Une cinquantaine. Thierry Cristel fera plus particulièrement le lien entre les générations.

Un dernier pôle est dédié à la recherche, c’est bien cela ?

Nous créons en effet également un pôle « Formation, recherche et innovation technologique », pour mieux aider les entraîneurs dans l’accompagnement scientifique. C’est Richard Carlon, l’un des DTN adjoints, et qui vient du monde de la voile, qui le chapeautera. Avec son équipe, où nous trouverons entre autres la chercheuse Christine Hanon (une ancienne athlète), qui arrive de l’Insep, ils vont identifier sur le territoire les ressources et les possibilités de partenariats (les Creps, bien sûr, mais aussi les universités, les structures européennes de recherche…) à disposition mais qu’on n’utilise pas forcément.

Vous le disiez, cette saison 2018 sera déterminante…

C’est après les championnats d’Europe de Berlin en 2018 que nous aurons les profils pour 2020. Les Mondiaux de Doha en 2019 seront également importants, car très tardifs et donc proches des Jeux en termes de mois, et c’est là que devrait être mis par l’IAAF en place le nouveau système de qualification, basé sur le ranking, non plus sur des performances uniques. Cela impactera forcément la manière de se préparer, même si pour l’instant, nous n’en savons pas plus. Par ailleurs, le CIO a d’ores et déjà fixé à 400 le nombre d’athlètes en moins à Tokyo en 2020 par rapport à Rio. Cela jouera aussi.

Pour terminer, comment définiriez-vous votre philosophie, votre vision de l’athlétisme, pour les échéances à venir ?

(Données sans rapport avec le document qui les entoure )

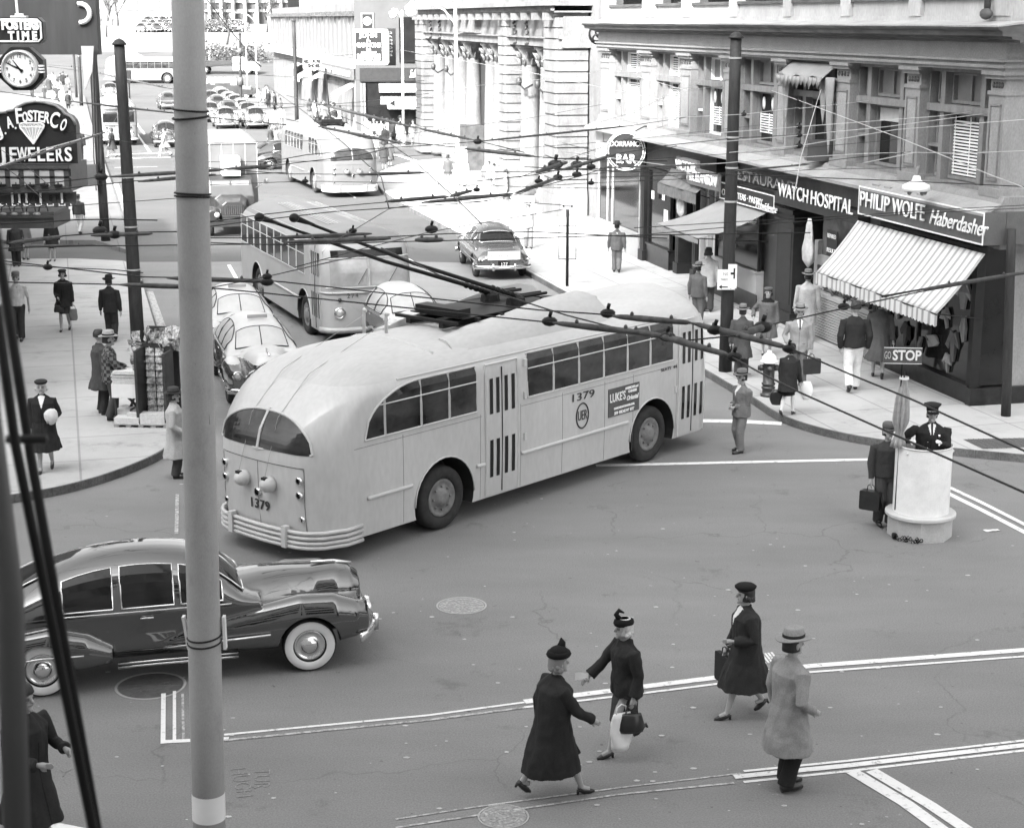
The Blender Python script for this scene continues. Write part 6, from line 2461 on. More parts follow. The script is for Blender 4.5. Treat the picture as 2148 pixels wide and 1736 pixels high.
def make_sedan(label, loc_, rz, paint, kind='forties', vox=.02, white=False, group=None, glass=GLS, signs=None, z0=0.0, long=0.0, topm=None, name='sedan'):
    t_ = thing(name, label, 'car', (loc_[0], loc_[1], z0), rz, group)
    k = MB()
    # y forward; front axle 1.45+long, rear axle -1.45
    fa, ra = 1.5 + long, -1.5
    if kind == 'forties':
        cab = Cab([(-2.35, .80), (-2.1, 1.05), (-1.6, 1.36), (-1.0, 1.56), (-.4, 1.63), (.2, 1.60), (.55, 1.50), (.80, 1.30), (1.0, 1.08), (1.2, 1.02)], .80, .60)
        body = [(-2.35, .55, .40, .62), (-2.2, .70, .32, .82), (-1.6, .78, .28, .93), (0, .80, .27, .98), (.9, .78, .27, .98), (1.6, .62, .30, .92), (fa + .7, .5, .34, .85)]
        hood = [(.55, .62, 1.02), (.9, .62, 1.13), (1.25, .54, 1.17), (fa - .2, .46, 1.17), (fa + .15, .41, 1.15), (fa + .45, .38, 1.16), (fa + .64, .35, 1.12), (fa + .76, .28, 1.02)]
    else:
        cab = Cab([(-1.55, .92), (-1.35, 1.04), (-1.0, 1.38), (-.7, 1.52), (-.1, 1.58), (.35, 1.54), (.6, 1.42), (.95, 1.08), (1.1, 1.0)], .80, .62)
        body = [(-2.45, .72, .42, .72), (-2.3, .84, .32, .86), (-1.5, .89, .28, .97), (0, .90, .27, .99), (1.0, .90, .28, .98), (2.0, .88, .3, .93), (2.38, .78, .36, .80)]
        hood = [(.9, .74, 1.02), (1.4, .66, 1.04), (2.0, .58, 1.0), (2.35, .48, .9)]
    k.loft([cab.ring(y) for y in [lerp(cab.prof[0][0], cab.prof[-1][0], i / 34) for i in range(35)]])
    def sec(y, w, zb, zt, n=3.2):
        out = []
        for i in range(28):
            a = 2 * pi * i / 28
            c, s_ = cos(a), sin(a)
            out.append((w * (abs(c) ** (2 / n)) * (1 if c > 0 else -1), y, (zb + zt) / 2 + (zt - zb) / 2 * (abs(s_) ** (2 / n)) * (1 if s_ > 0 else -1)))
        return out
    k.loft([sec(*b_) for b_ in body])
    k.loft([sec(y, w, .5, z, 2.3) for y, w, z in hood])
    if kind == 'forties':
        for s in (-1, 1):
            def fs(y, cx, w, zb, zt):
                return [(s * cx + p[0], p[1], p[2]) for p in sec(y, w, zb, zt, 2.4)]
            k.loft([fs(-.1, .66, .14, .42, .60), fs(.35, .68, .17, .36, .76), (fs(.9 + long * .5, .70, .20, .32, .88)), fs(fa - .1, .72, .23, .32, 1.0), fs(fa + .35, .72, .22, .34, .98), fs(fa + .62, .70, .19, .38, .88), fs(fa + .78, .68, .12, .46, .76)])
            k.loft([fs(ra + .85, .76, .10, .34, .55), fs(ra + .55, .78, .16, .30, .74), fs(ra + .1, .80, .19, .28, .86), fs(ra - .35, .79, .18, .28, .80), fs(ra - .75, .74, .14, .30, .66), fs(ra - .95, .70, .08, .36, .52)])
            k.ball((s * .70, fa + .62, .74), (.13, .18, .13), 12)
    else:
        k.loft([sec(y, w, .5, z, 2.6) for y, w, z in ((-2.42, .60, .84), (-2.2, .72, .96), (-1.6, .76, 1.03), (-1.1, .76, 1.05))])
    mats = [paint, DARK]
    body_o = k.build('body', mats, t_)
    remesh(body_o, vox, 14 if vox < .02 else (8 if vox < .03 else 2))
    cs = []
    for y in (fa, ra):
        for sd in (-1, 1):
            c = MB().lathe([(.40, .50), (.40, 1.3)], (0, y, .36 if y == fa or kind != 'forties' else .30), 28, 'x')
            c.v = [(p[0] * sd, p[1], p[2]) for p in c.v]
            cs.append(c.build('c', DARK))
    cut(body_o, cs)
    if topm:
        body_o.data.materials.append(topm)
        ti = len(body_o.data.materials) - 1
        for p in body_o.data.polygons:
            if p.material_index == 0 and p.center.z > .93 and p.normal.z > .1:
                p.material_index = ti
    for y in (fa, ra):
        for sd in (-1, 1):
            wheel(t_, sd * (.86 if kind == 'forties' else .84), y, .345, .17, white, side=sd)
    off = vox * .8 + .004
    # side windows
    for sd in (-1, 1):
        ws = [(-1.22, -.62), (-.52, .12), (.20, .72)] if kind == 'forties' else [(-1.0, -.55), (-.45, .2), (.28, .62)]
        k = MB()
        fr = MB()
        for i, (a, b_) in enumerate(ws):
            def tf(y, a=a, b_=b_, i=i):
                zt = min(cab.zt(y) - .14, 1.50)
                return max(1.04, zt)
            def fn(u, v):
                y = lerp(a, b_, u)
                z = lerp(1.03, tf(y), v)
                return (sd * (cab.xside(y, z) + off), y, z)
            k.grid(fn if sd < 0 else (lambda u, v: fn(1 - u, v)), 6, 5)
            ol = [fn(0, 0), fn(0, .5), fn(0, 1), fn(.33, 1), fn(.66, 1), fn(1, 1), fn(1, .5), fn(1, 0), fn(0, 0)]
            fr.tube(ol, .012, 5)
        g_ = k.build('window', glass, t_)
        fr.build('window_trim', CHR if glass is not SKYGL else mat('dark_gasket', .03, .6), g_, True)
        k = MB()
        y0_, y1_ = ws[0][0] - .1, ws[-1][1] + .1
        k.tube([(sd * (cab.xside(lerp(y0_, y1_, i / 8), .99) + off + .005), lerp(y0_, y1_, i / 8), .985) for i in range(9)], .012, 5)
        if kind == 'forties':
            k.tube([(sd * .945, ra + .5, .52), (sd * .975, ra, .54), (sd * .95, ra - .4, .50)], .016, 5)
            k.tube([(sd * .86, .0, .50), (sd * .91, .6, .54), (sd * .955, fa - .5, .58)], .018, 5)
            k.box(sd * .82 - .02, sd * .82 + .02, ra + .9, fa - .9, .27, .30)
            k.box(sd * .82 - .02, sd * .82 + .02, ra + .9, fa - .9, .32, .345)
        else:
            k.tube([(sd * .905, -2.2, .62), (sd * .915, 0, .62), (sd * .90, 2.1, .62)], .012, 5)
        k.tube([(sd * (cab.w0 + .03), -.30, .90), (sd * (cab.w0 + .03), -.14, .90)], .014, 5)
        k.build('side_trim', CHR, t_, True)
    # windscreens
    def screen(y0, y1, w, name, split, rear=False):
        k = MB()
        def fn(u, v):
            y = lerp(y0, y1, v)
            x = lerp(-w, w, u) * (1 - .12 * (1 - v) if not rear else 1 - .1 * v)
            z = cab.ztop(x, y)
            d = off * .8
            return (x, y + (d if not rear else -d), z + d)
        k.grid(fn if not rear else (lambda u, v: fn(1 - u, v)), 12, 5)
        o = k.build(name, glass, t_, True)
        fixn(o.data)
        fr = MB()
        ol = [fn(u, 0) for u in [i / 10 for i in range(11)]] + [fn(1, v) for v in (.33, .66, 1)] + [fn(u, 1) for u in [1 - i / 10 for i in range(11)]] + [fn(0, v) for v in (.66, .33, 0)]
        fr.tube(ol, .013, 5)
        if split:
            fr.tube([fn(.5, v) for v in (0, .5, 1)], .014, 5)
        fr.build('glass_trim', CHR if vox < .03 and glass is not SKYGL else mat('dark_gasket', .03, .6), o, True)
        return o
    if kind == 'forties':
        screen(.58, .98, .58, 'windshield', True)
        screen(-1.92, -1.45, .42, 'rear_window', False, True)
    else:
        screen(.62, .97, .60, 'windshield', True)
        screen(-1.30, -.98, .60, 'rear_window', False, True)
    yf = fa + (.80 if kind == 'forties' else .92)
    k = MB()
    for i in range(5):
        k.tube([(x, yf - .02 - .25 * abs(x) ** 2, .50 + i * .06) for x in [lerp(-.42, .42, j / 8) for j in range(9)]], .018, 5)
    k.build('grille', CHR, t_, True)
    for z_, y_, nm in ((.40, yf + .12, 'front_bumper'), (.42, -2.58 if kind != 'forties' else -2.5, 'rear_bumper')):
        k = MB()
        sg = 1 if y_ > 0 else -1
        def ringb(x):
            y = y_ - sg * .22 * (abs(x) / .85) ** 3
            return [(x, y - .02 * sg, z_ - .07), (x, y + .02 * sg, z_ - .04), (x, y + .03 * sg, z_), (x, y + .02 * sg, z_ + .05), (x, y - .02 * sg, z_ + .07)]
        k.loft([ringb(lerp(-.90, .90, i / 14)) for i in range(15)])
        for x in (-.35, .35):
            k.box(x - .03, x + .03, y_ - .03, y_ + .05, z_ - .1, z_ + .13)
        k.build(nm, CHR, t_, True)
    k = MB()
    kk = MB()
    for s in (-1, 1):
        y_ = fa + .76 if kind == 'forties' else 2.36
        k.lathe([(.105, 0), (.11, .03), (.09, .05)], (s * .70, y_, .74), 16, 'y', caps=False)
        kk.lathe([(.095, .02), (.06, .045), (.01, .05)], (s * .70, y_, .74), 14, 'y')
        k.ball((s * .78, -2.42 if kind != 'forties' else -2.3, .66), (.05, .05, .05), 8)
    h_ = k.build('headlight', CHR, t_, True)
    kk.build('headlight_glass', mat('lamp_glass', .6), h_, True)
    k = MB()
    k.tube([(0, fa + .15, 1.18), (0, fa + .45, 1.17), (0, fa + .68, 1.13)], [.02, .03, .02], 6)
    k.build('hood_ornament', CHR, t_, True)
    if signs:
        y_ = -2.47
        k = MB()
        k.box(-.52, .52, y_ - .03, y_ - .01, .66, .93)
        s_ = k.build('trunk_sign', WHT, t_)
        text('HOWARD & LEWIS', .16, MT['dim_letters'], t_, 'lettering', (0, y_ - .035, .79), fit=.95, depth=.003, bold=.004)
        k = MB()
        k.box(-.17, .17, y_ - .06, y_ - .035, .46, .60)
        k.build('licence_plate', BLK, t_)
        text('127', .13, LET, t_, 'lettering', (0, y_ - .065, .53), fit=.2, depth=.003)
    return t_
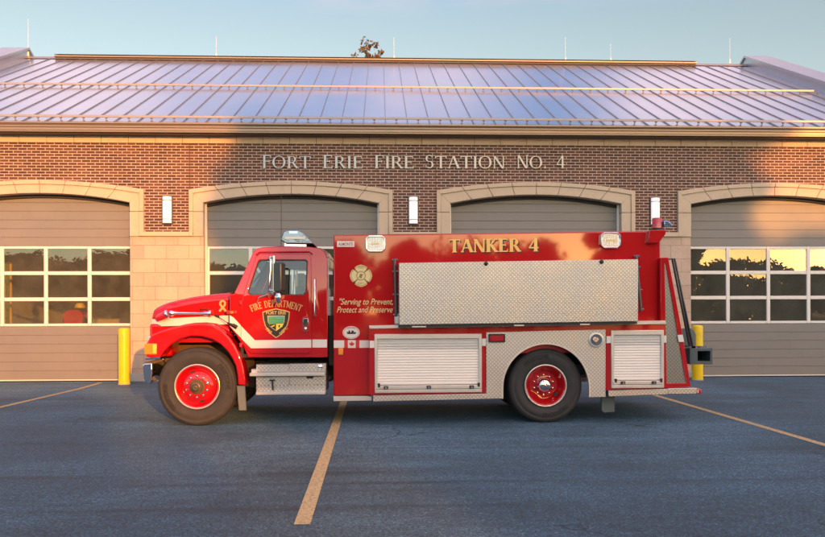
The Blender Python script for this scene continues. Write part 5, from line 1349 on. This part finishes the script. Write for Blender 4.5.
# the row of trees across the road, behind the camera: they shade the lot and show in the door panes
protos = []
TL = 'broad leafy tree in the row across the road, mirrored in the door panes'
GR = 'trees across the road'
protos.append(make_tree('broadleaf_tree', 12.0, -49, 6.6, 3.6, 1.4, 9000, .26, 11, 'leaf', TL, 'hedge', GR))
protos.append(make_tree('broadleaf_tree', 7.0, -49.5, 6.3, 3.7, 1.4, 9000, .26, 12, 'leaf', TL, 'hedge', GR))
protos.append(make_tree('broadleaf_tree', 2.0, -49, 6.9, 3.5, 1.4, 9000, .26, 13, 'leaf', TL, 'round', GR))
tall = make_tree('tall_tree', 19.6, -49.5, 14.3, 3.3, 2.0, 34000, .27, 14, 'leaf', 'tall dark tree across the road that shades the middle of the station', 'hedge', 'tall trees across the road')
def put(src, x, y, s, rzz, sz=None):
    c = dup(src); c.location = (x, y, 0); c.scale = (s, s, sz or s); c.rotation_euler = (0, 0, rzz); return c
rnd = random.Random(7)
x = -3.5; k = 0
while x > -62:
    put(protos[k % 3], x, -49.5 + rnd.uniform(-1, 1), 1.0 + (.18 if x < -18 else 0), rnd.uniform(0, 6), (1.0 if x > -18 else .92) * rnd.uniform(.93, 1.05)); x -= rnd.uniform(3.6, 4.6); k += 1
x = 35.0
while x < 70:
    put(protos[k % 3], x, -49.5 + rnd.uniform(-1, 1), 1.0, rnd.uniform(0, 6), rnd.uniform(.74, .95)); x += rnd.uniform(3.8, 5.0); k += 1
for i, (x, y, s, sz) in enumerate(((24.0, -49, 1, 1.03), (27.2, -50, 1, .98), (30.4, -49.5, .85, .76), (22.6, -53, 1, .97), (26.4, -53.5, 1, .97))):
    put(tall, x, y, s, i * 1.3, sz)


# ================================================================== LIGHT
SUN_EL = 7.4; SUN_AZ = 20.0    # azimuth of the sun measured from -Y towards +X
to_sun = Vector((sin(radians(SUN_AZ)) * cos(radians(SUN_EL)), -cos(radians(SUN_AZ)) * cos(radians(SUN_EL)), sin(radians(SUN_EL))))
sl = bpy.data.lights.new('sun', 'SUN'); sl.energy = 2.6; sl.angle = radians(.5); sl.color = (1.0, .37, .07)
so = bpy.data.objects.new('sun', sl); COL.objects.link(so); so.rotation_euler = to_sun.to_track_quat('Z', 'Y').to_euler()
w = bpy.data.worlds.new('World'); S.world = w; w.use_nodes = True; nt = w.node_tree; bg = nt.nodes['Background']
sky = nt.nodes.new('ShaderNodeTexSky'); sky.sky_type = 'NISHITA'; sky.sun_disc = False
sky.sun_elevation = radians(SUN_EL); sky.sun_rotation = atan2(to_sun.x, to_sun.y)
sky.air_density = 1.0; sky.dust_density = .4; sky.ozone_density = 2.5; sky.altitude = 100
tc = N(nt, 'ShaderNodeTexCoord'); sp = N(nt, 'ShaderNodeSeparateXYZ'); nt.links.new(tc.outputs['Generated'], sp.inputs[0])
T_AHEAD = (1.48, .97, .65); T_TOP = (.84, 1.04, 1.20); T_SUN = (2.15, 1.82, 1.52); T_GLOW = (2.3, 1.55, .85)
mz = N(nt, 'ShaderNodeMath', operation='MAXIMUM'); mz.inputs[1].default_value = .05; nt.links.new(sp.outputs['Z'], mz.inputs[0])
def div(a):
    d = N(nt, 'ShaderNodeMath', operation='DIVIDE'); nt.links.new(a, d.inputs[0]); nt.links.new(mz.outputs[0], d.inputs[1]); return d
cb = N(nt, 'ShaderNodeCombineXYZ'); nt.links.new(div(sp.outputs['X']).outputs[0], cb.inputs[0]); nt.links.new(div(sp.outputs['Y']).outputs[0], cb.inputs[1])
cn = N(nt, 'ShaderNodeTexNoise'); cn.inputs['Scale'].default_value = 1.9; cn.inputs['Detail'].default_value = 5; cn.inputs['Roughness'].default_value = .5
nt.links.new(cb.outputs[0], cn.inputs['Vector'])
r1 = N(nt, 'ShaderNodeMapRange', interpolation_type='SMOOTHSTEP'); r1.inputs['From Min'].default_value = .42; r1.inputs['From Max'].default_value = .60; nt.links.new(cn.outputs['Fac'], r1.inputs['Value'])
# clouds stay above about 22 degrees ahead (the strip of sky in the picture is clear); lower ones only towards the sun
r2 = N(nt, 'ShaderNodeMapRange', interpolation_type='SMOOTHSTEP'); r2.inputs['From Min'].default_value = .36; r2.inputs['From Max'].default_value = .52; nt.links.new(sp.outputs['Z'], r2.inputs['Value'])
m1 = N(nt, 'ShaderNodeMath', operation='MULTIPLY'); nt.links.new(r1.outputs[0], m1.inputs[0]); nt.links.new(r2.outputs[0], m1.inputs[1])
CLOUD = (4.6, 3.1, 3.1)
mx = N(nt, 'ShaderNodeMix', data_type='RGBA'); mx.inputs[7].default_value = rgb(CLOUD); nt.links.new(m1.outputs[0], mx.inputs[0]); nt.links.new(sky.outputs[0], mx.inputs[6])
# the sky is pale and hazy ahead, blue overhead, and brightest and warm on the side of the low sun
sd = N(nt, 'ShaderNodeVectorMath', operation='DOT_PRODUCT'); sd.inputs[1].default_value = tuple(to_sun); nt.links.new(tc.outputs['Generated'], sd.inputs[0])
def srange(a, b):
    r = N(nt, 'ShaderNodeMapRange', interpolation_type='SMOOTHSTEP'); r.inputs['From Min'].default_value = a; r.inputs['From Max'].default_value = b; nt.links.new(sd.outputs['Value'], r.inputs['Value']); return r
t1 = N(nt, 'ShaderNodeMix', data_type='RGBA'); t1.inputs[6].default_value = rgb(T_AHEAD); t1.inputs[7].default_value = rgb(T_TOP); zr = N(nt, 'ShaderNodeMapRange', interpolation_type='SMOOTHSTEP'); zr.inputs['From Min'].default_value = .34; zr.inputs['From Max'].default_value = .56; nt.links.new(sp.outputs['Z'], zr.inputs['Value'])
zm = N(nt, 'ShaderNodeMath', operation='MAXIMUM'); nt.links.new(zr.outputs[0], zm.inputs[0]); nt.links.new(srange(-.35, .1).outputs[0], zm.inputs[1]); nt.links.new(zm.outputs[0], t1.inputs[0])
t2 = N(nt, 'ShaderNodeMix', data_type='RGBA'); t2.inputs[7].default_value = rgb(T_SUN); nt.links.new(t1.outputs[2], t2.inputs[6]); nt.links.new(srange(-.1, .75).outputs[0], t2.inputs[0])
mm = N(nt, 'ShaderNodeVectorMath', operation='MULTIPLY'); nt.links.new(mx.outputs[2], mm.inputs[0]); t3 = N(nt, 'ShaderNodeMix', data_type='RGBA'); t3.inputs[7].default_value = rgb(T_GLOW); nt.links.new(t2.outputs[2], t3.inputs[6]); nt.links.new(srange(.84, 1.0).outputs[0], t3.inputs[0])
nt.links.new(t3.outputs[2], mm.inputs[1])
nt.links.new(mm.outputs[0], bg.inputs['Color']); bg.inputs['Strength'].default_value = .15
vs = S.view_settings; vs.view_transform = 'Standard'; vs.look = 'None'; vs.gamma = 1; vs.use_curve_mapping = False; vs.exposure = 1.2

J’aimerais qu’on travaille encore plus sur la singularité de l’individu, qu’on sorte du dogme imposé et qu’on entre dans une logique d’excellence et d’exigence pour tous : la FFA, les jurys, les athlètes… Qu’on soit conscients que tout le monde a un rôle à jouer sur la route de Paris 2024. On doit avoir une ambition de haut niveau dans tous les secteurs, pas juste pour un groupe d’athlètes ou d’entraîneurs.